I know it's not correct to write:
$$\int_{a}^{b}f(x)g(x) dx = \int_{a}^{b}f(x)dx\int_{a}^{b}g(x)dx$$
This result seems obvious, but I can't think of a way to prove that $\int_{a}^{b}f(x)g(x) dx$ can't be expressed as a function of the form :$$F\left(\int_{a}^{b}f(x)dx;\int_{a}^{b}g(x)dx\right)$$
Is it something simple I'm missing ? How can one prove that a definite integral can't be represented as mentioned before ?

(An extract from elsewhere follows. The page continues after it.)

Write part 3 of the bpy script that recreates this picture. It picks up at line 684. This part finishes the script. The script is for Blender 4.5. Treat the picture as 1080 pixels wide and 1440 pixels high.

Just find two pairs of functions $f_1, g_1$ and $f_2,g_2$ such that $$\int f_1 = \int f_2, \quad\quad \int g_1 = \int g_2$$ but $$\int f_1 g_1 \neq \int f_2 g_2$$
Probably any two pairs you come up with will work.
Hint:
Let: $$ \int_a^x f(t)dt=F(x) \qquad \int_a^x g(t)dt=G(x) $$ From the fundamental theorem of calculus we have $$ \dfrac{d}{dx} F(x)=f(x) \qquad \dfrac{d}{dx} G(x)=g(x) $$
and, using the product rule for derivative:
$$ \dfrac{d}{dx}\left[\int_a^x f(t)dt\int_a^x g(t)dt\right]=\dfrac{d}{dx}\left[F(x)G(x)\right]=G(x)f(x)+F(x)g(x) \ne f(x)g(x) $$